_Short task_: Restate word for word the lines of the data below, from the first through the one that has "COL = sc.collection".

Scene script records
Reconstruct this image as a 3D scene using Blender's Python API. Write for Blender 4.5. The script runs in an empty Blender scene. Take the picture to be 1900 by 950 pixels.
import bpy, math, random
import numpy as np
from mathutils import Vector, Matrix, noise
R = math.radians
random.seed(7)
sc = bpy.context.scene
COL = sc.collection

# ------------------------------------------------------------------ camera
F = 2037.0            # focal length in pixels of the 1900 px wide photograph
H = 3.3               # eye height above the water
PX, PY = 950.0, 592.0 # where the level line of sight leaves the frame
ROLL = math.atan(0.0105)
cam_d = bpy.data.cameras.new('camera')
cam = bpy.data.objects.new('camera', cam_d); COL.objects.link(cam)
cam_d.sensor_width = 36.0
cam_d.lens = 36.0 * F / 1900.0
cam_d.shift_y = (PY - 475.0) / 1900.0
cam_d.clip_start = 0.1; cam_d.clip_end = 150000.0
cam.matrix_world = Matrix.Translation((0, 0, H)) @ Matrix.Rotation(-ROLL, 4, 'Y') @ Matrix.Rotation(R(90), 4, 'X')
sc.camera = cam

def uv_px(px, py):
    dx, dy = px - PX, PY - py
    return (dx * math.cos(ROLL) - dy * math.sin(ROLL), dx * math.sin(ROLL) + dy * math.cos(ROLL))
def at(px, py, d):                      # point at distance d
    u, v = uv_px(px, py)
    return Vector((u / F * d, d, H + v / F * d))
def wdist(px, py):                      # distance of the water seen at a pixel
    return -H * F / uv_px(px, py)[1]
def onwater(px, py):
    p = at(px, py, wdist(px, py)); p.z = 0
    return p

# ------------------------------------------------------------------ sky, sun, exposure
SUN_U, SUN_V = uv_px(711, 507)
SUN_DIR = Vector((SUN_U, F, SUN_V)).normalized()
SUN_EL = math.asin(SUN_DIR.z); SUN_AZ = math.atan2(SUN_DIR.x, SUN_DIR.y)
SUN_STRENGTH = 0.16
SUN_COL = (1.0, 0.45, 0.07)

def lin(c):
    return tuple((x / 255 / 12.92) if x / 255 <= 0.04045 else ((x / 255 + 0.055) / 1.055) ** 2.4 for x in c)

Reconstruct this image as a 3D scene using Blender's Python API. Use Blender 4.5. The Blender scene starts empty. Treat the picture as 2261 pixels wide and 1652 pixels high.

_Exercise solution_:
Reconstruct this image as a 3D scene using Blender's Python API. Write for Blender 4.5. The script runs in an empty Blender scene. Take the picture to be 1900 by 950 pixels.
import bpy, math, random
import numpy as np
from mathutils import Vector, Matrix, noise
R = math.radians
random.seed(7)
sc = bpy.context.scene
COL = sc.collection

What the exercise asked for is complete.